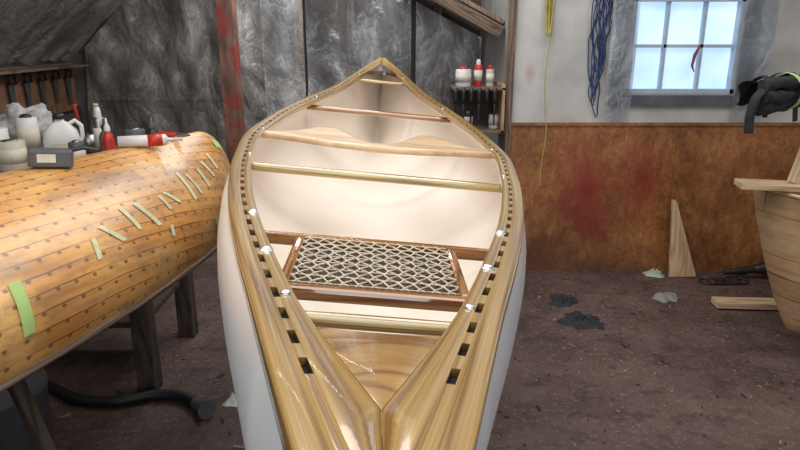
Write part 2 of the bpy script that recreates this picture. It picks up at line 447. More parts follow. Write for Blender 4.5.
Po=hullgrid(B,lambda y:ZG(y)-.003,ZK,st,24,.052,ya,yb,.0205,2.5)
Pi=hullgrid(B,lambda y:ZG(y)-.003,lambda y:min(ZK(y)+.006,ZG(y)-.004),st,24,.052,ya,yb,.0250,2.5)
mb.grid(Po,0,uv=uvh(Po));mb.grid(Pi,1,uv=uvh(Pi),flip=True)
for k in(0,-1):
    mb.grid([[a[k] for a in Po],[a[k] for a in Pi]],0)
mb.obj('hull',[M_hout,M_hin],canoe,fixn=False,label='white outer skin with cream lining')
def deck(yA,yB_,name,mat,curve):
    mb=MB();n=30;P=[];Q=[]
    for i in range(n):
        y=yA+(yB_-yA)*i/(n-1)
        p=pt(y,lambda q:GT(q)-.0008,1,0);hw=max(p.x,.0003)
        r=[];q=[]
        for j in range(-8,9):
            k=j/8
            yy=p.y+curve*(1-k*k)*(1-i/(n-1))
            z=ZG(yy)+.0008+.0025*(1-k*k)*min(1,hw/.03)
            r.append(Vector((k*hw,yy,z)));q.append(Vector((k*hw,yy,z-.020)))
        P.append(r);Q.append(q)
    uvf=lambda i,j:(P[i][j].x*1.0,P[i][j].y*1.2+.5+2.2*P[i][j].x**2)
    mb.grid(P,0,uv=uvf);mb.grid(Q,0,flip=True)
    mb.grid([P[0],Q[0]],0,smooth=False);mb.grid([P[-1],Q[-1]],0,smooth=False)
    mb.grid([[r[0] for r in P],[r[0] for r in Q]],0);mb.grid([[r[-1] for r in P],[r[-1] for r in Q]],0)
    return mb.obj(name,mat,canoe)
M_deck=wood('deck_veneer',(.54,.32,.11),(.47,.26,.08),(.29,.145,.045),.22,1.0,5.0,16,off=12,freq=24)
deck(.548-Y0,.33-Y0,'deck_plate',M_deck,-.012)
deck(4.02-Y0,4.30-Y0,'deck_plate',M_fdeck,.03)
def inner(y):
    return pt(y,lambda q:GT(q)-.004,1,0).x
def iwc(y): return (OW+SG+GT(y))/2
def bolts(y,r=.0055):
    hw=B(y)-iwc(y)
    for sd in(-1,1):
        m_=MB().lathe([(0,.003),(r*.6,.0027),(r*.95,.0018),(r*1.1,0),(r*1.1,-.0015),(0,-.0015)],16,M=T(sd*hw,y,ZG(y)+.0012))
        m_.obj('bolt',M_chrome,canoe)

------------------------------

Every line should be retyped exactly, with the pictures omitted.

§ Answer to this task:
Write part 2 of the bpy script that recreates this picture. It picks up at line 447. More parts follow. Write for Blender 4.5.
Po=hullgrid(B,lambda y:ZG(y)-.003,ZK,st,24,.052,ya,yb,.0205,2.5)
Pi=hullgrid(B,lambda y:ZG(y)-.003,lambda y:min(ZK(y)+.006,ZG(y)-.004),st,24,.052,ya,yb,.0250,2.5)
mb.grid(Po,0,uv=uvh(Po));mb.grid(Pi,1,uv=uvh(Pi),flip=True)
for k in(0,-1):
    mb.grid([[a[k] for a in Po],[a[k] for a in Pi]],0)
mb.obj('hull',[M_hout,M_hin],canoe,fixn=False,label='white outer skin with cream lining')
def deck(yA,yB_,name,mat,curve):
    mb=MB();n=30;P=[];Q=[]
    for i in range(n):
        y=yA+(yB_-yA)*i/(n-1)
        p=pt(y,lambda q:GT(q)-.0008,1,0);hw=max(p.x,.0003)
        r=[];q=[]
        for j in range(-8,9):
            k=j/8
            yy=p.y+curve*(1-k*k)*(1-i/(n-1))
            z=ZG(yy)+.0008+.0025*(1-k*k)*min(1,hw/.03)
            r.append(Vector((k*hw,yy,z)));q.append(Vector((k*hw,yy,z-.020)))
        P.append(r);Q.append(q)
    uvf=lambda i,j:(P[i][j].x*1.0,P[i][j].y*1.2+.5+2.2*P[i][j].x**2)
    mb.grid(P,0,uv=uvf);mb.grid(Q,0,flip=True)
    mb.grid([P[0],Q[0]],0,smooth=False);mb.grid([P[-1],Q[-1]],0,smooth=False)
    mb.grid([[r[0] for r in P],[r[0] for r in Q]],0);mb.grid([[r[-1] for r in P],[r[-1] for r in Q]],0)
    return mb.obj(name,mat,canoe)
M_deck=wood('deck_veneer',(.54,.32,.11),(.47,.26,.08),(.29,.145,.045),.22,1.0,5.0,16,off=12,freq=24)
deck(.548-Y0,.33-Y0,'deck_plate',M_deck,-.012)
deck(4.02-Y0,4.30-Y0,'deck_plate',M_fdeck,.03)
def inner(y):
    return pt(y,lambda q:GT(q)-.004,1,0).x
def iwc(y): return (OW+SG+GT(y))/2
def bolts(y,r=.0055):
    hw=B(y)-iwc(y)
    for sd in(-1,1):
        m_=MB().lathe([(0,.003),(r*.6,.0027),(r*.95,.0018),(r*1.1,0),(r*1.1,-.0015),(0,-.0015)],16,M=T(sd*hw,y,ZG(y)+.0012))
        m_.obj('bolt',M_chrome,canoe)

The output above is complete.